Some mornings, I feel sexy. Other times, I feel fierce and wild. And still other days, I'm terrified or peaceful. I suppose it's OK to be afraid. I suppose it's OK to be human. I talk to that which I call God -- everything, everyone, every creature, nature, and the divinity within.

I text some folks. I poke around at some readings, and I check out some photos and other art. I read some fiction. I pay some bills. I look at my pink slippers and wonder if I should wear them more. They just sit there most of the time. Then I think about a character who always wears pink slippers, a killer, yeah, ha.

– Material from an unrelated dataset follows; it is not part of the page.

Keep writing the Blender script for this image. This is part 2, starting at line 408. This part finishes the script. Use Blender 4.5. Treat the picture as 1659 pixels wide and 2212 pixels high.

Then I develop a whole story about The Pink Slipper Killer. And I'll be annoyed until I start writing about the mess. And then, I start cracking up.

And I often dream about a small house, a pet, a partner, me sitting in a comfy chair reading something while someone else is there, present in another room...working on something. It warms my heart and yet, in my present life, the days keep rolling out pretty much the same...I laugh, have fun, work hard, read, write, and try to help some folks. I drift around. Pretty simple. When I am not working, I'm alone most of the time, which is OK. I don't know if I'll ever have that yellow kitchen. Or that person in the other room. I suppose I'd like a dog and a keyboard too, I dunno. I'm stuck in a dream that I want to be real. I've been there my whole life. Sometimes, I crack up at that too.

When am I truly at my best lately? Well, I enjoy singing. And the other day, I was taking a walk, and I sang some Nina Simone lines, and I picked up a stick, and I imagined that I was a great warrior from another land, and I talked to the trees and the sky, and I felt as free and wild as if I were 5 years old. I have these kinds of adventures a lot on my walks, on a daily basis, and it is magnificent.

My best self is not when I am at work. My best self is when I am at play. And when the work is play, rad. I know the magic when I am alone, and I am accustomed to that but every now and then, when I allow my best self to shine, I can add a little magic to someone else's life too.

Maybe I am doing that for you right now.

Yes.

Yesterday, I asked myself this question: what is it that I truly want and need? Then I got quiet, and I waited, and I allowed my thoughts to settle.